* _Data excerpt_
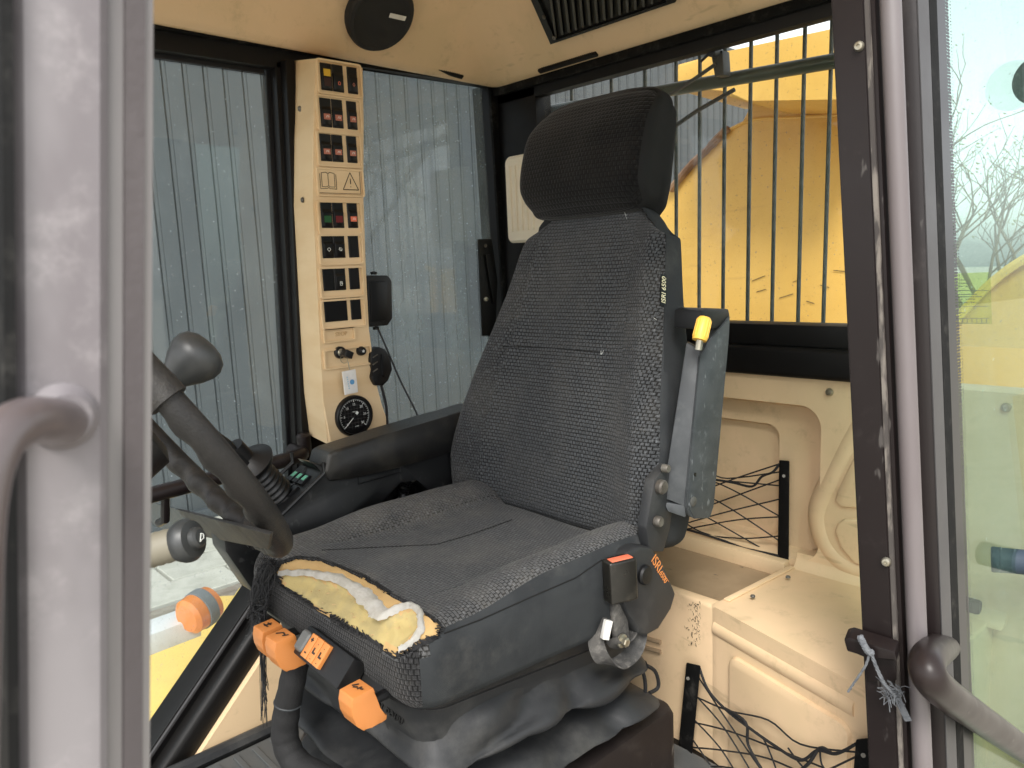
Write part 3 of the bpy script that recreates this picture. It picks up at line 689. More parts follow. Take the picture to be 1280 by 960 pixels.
# air slots in the lip of the roof liner
def slot(a, b, up, out):
    bm = B(); a, b = V(a), V(b); d = (b - a).normalized(); L_ = (b - a).length; up, out = V(up), V(out)
    obox(bm, (a + b) / 2, d * L_ / 2, up * .007, out * .006, .002)
    s = obj('air_slot', bm, m_black, cab)
    bm = B(); n = int(L_ / .006)
    for k in range(2, n - 1): obox(bm, a + d * (k * .006) + out * .006, d * .001, up * .0055, out * .0012)
    obj('slot_fins', bm, m_blackpl, s, kind='stuff')
slot((.575, 1.618, 1.512), (.765, 1.618, 1.512), (0, .45, .9), (0, -.9, .45)); slot((1.155, 1.618, 1.510), (1.35, 1.618, 1.494), (0, .45, .9), (0, -.9, .45))
slot((1.469, 1.255, 1.489), (1.469, 1.45, 1.489), (.45, 0, .9), (-.9, 0, .45))
# ================================================================== SEAT
YC = .995
seat = thing('driver_seat', 'worn charcoal cloth suspension seat with headrest and torn foam at its front edge', 'seat', (.78, YC, .02))
BU = V((.2, 0, 1)).normalized(); BN = V((-1, 0, .2)).normalized()     # up the backrest, out of its face

def setuv(bm, fn):
    uvl = bm.loops.layers.uv.new('UVMap'); bm.normal_update()
    for f in bm.faces:
        for lp in f.loops: lp[uvl].uv = fn(lp.vert, f)

# ---- backrest: rounded block, face towards -X (local x = width, y = up, z = out of the face)
HB = .315
def wb(t): return interp(t, [(0, .243), (.08, .252), (.18, .256), (.3, .248), (.5, .222), (.7, .197), (.85, .183), (.95, .176), (1, .17)])
bm, ly = rbox(1.0, HB, .05, .03, 74, 76, 8)
# (width is built as +-1 and scaled so corner rounding survives)
bm.free()
bm, ly = rbox(.21, HB, .05, .028, 74, 76, 8)
for v in bm.verts:
    qx, qy, qz = (v[l] for l in ly); t = (qy + HB) / (2 * HB)
    x, y, z = v.co
    s = x / .21; w = wb(t)
    # rounded top corners
    top = sstep(.80, 1.0, t)
    if t > .80:
        cut = (abs(s) ** 3.5) * top ** 2.2 * .075; y -= cut
    w_ = w * (1 - .05 * top ** 3)
    thick = lerp(1.0, .62, sstep(.1, 1, t))
    back = z < 0
    a = abs(s)
    bol = interp(t, [(0, .035), (.15, .05), (.45, .042), (.7, .024), (.9, .012), (1, .006)]) * sstep(.42, .92, a)
    roll = -.05 * max(0, a - .86) / .14 * (1 if qz > .03 else 0) * .35
    crown = .012 * cos(t * pi - pi / 2) * (1 - a * a)
    lumbar = .014 * math.exp(-((t - .27) / .2) ** 2) * (1 - .5 * a)
    z2 = z * thick
    if qz > -.02:
        k = (qz + .05) / .1; z2 += (bol + roll + crown + lumbar) * k
        # stitched grooves
        if qz > .045:
            g = (.004 if s < 0 else .0012) * math.exp(-((a - .665 - .02 * t) / .010) ** 2) * sstep(.3, .5, t)
            if a < .66: g += .0045 * math.exp(-((t - .565) / .007) ** 2)
            z2 -= g
    topback = -.02 * top * top
    if qz > .045: z2 += topback
    n1 = noise.noise(V((s * 2.2, t * 3.2, .3))) * .004
    if s < 0: w_ += .044 * (1 - t) ** 1.15
    v.co = V((s * w_, y, z2 + n1))
base = V((1.045, YC, .497)) + BU * HB
for f in bm.faces:
    q = [sum(v[l] for v in f.verts) / len(f.verts) for l in ly]
    a = abs(q[0] / .21)
    f.material_index = 0 if q[2] > .034 else 1
    if f.material_index == 0 and a < .66: f.material_index = 2
    if q[1] > HB - .012 and q[2] < .044: f.material_index = 1
def buv(v, f):
    q = [v[l] for l in ly]
    return (v.co.x, v.co.y) if f.material_index != 1 else (v.co.z, v.co.y)
setuv(bm, buv)
MB_ = Matrix((V((0, -1, 0)), BU, BN)).transposed().to_4x4(); MB_.translation = base
bm.transform(MB_)
back = obj('backrest', bm, [m_weave, m_side, m_weave2], seat, sharp=70)
def bpt(x, y, z=.06): return MB_ @ V((x, y, z))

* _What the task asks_
Please take the lines from the beginning of the data above through the line holding "for lp in f.loops: lp[uvl].uv" and transcribe them exactly, without any pictures.

* _Task output_
Write part 3 of the bpy script that recreates this picture. It picks up at line 689. More parts follow. Take the picture to be 1280 by 960 pixels.
# air slots in the lip of the roof liner
def slot(a, b, up, out):
    bm = B(); a, b = V(a), V(b); d = (b - a).normalized(); L_ = (b - a).length; up, out = V(up), V(out)
    obox(bm, (a + b) / 2, d * L_ / 2, up * .007, out * .006, .002)
    s = obj('air_slot', bm, m_black, cab)
    bm = B(); n = int(L_ / .006)
    for k in range(2, n - 1): obox(bm, a + d * (k * .006) + out * .006, d * .001, up * .0055, out * .0012)
    obj('slot_fins', bm, m_blackpl, s, kind='stuff')
slot((.575, 1.618, 1.512), (.765, 1.618, 1.512), (0, .45, .9), (0, -.9, .45)); slot((1.155, 1.618, 1.510), (1.35, 1.618, 1.494), (0, .45, .9), (0, -.9, .45))
slot((1.469, 1.255, 1.489), (1.469, 1.45, 1.489), (.45, 0, .9), (-.9, 0, .45))
# ================================================================== SEAT
YC = .995
seat = thing('driver_seat', 'worn charcoal cloth suspension seat with headrest and torn foam at its front edge', 'seat', (.78, YC, .02))
BU = V((.2, 0, 1)).normalized(); BN = V((-1, 0, .2)).normalized()     # up the backrest, out of its face

def setuv(bm, fn):
    uvl = bm.loops.layers.uv.new('UVMap'); bm.normal_update()
    for f in bm.faces:
        for lp in f.loops: lp[uvl].uv = fn(lp.vert, f)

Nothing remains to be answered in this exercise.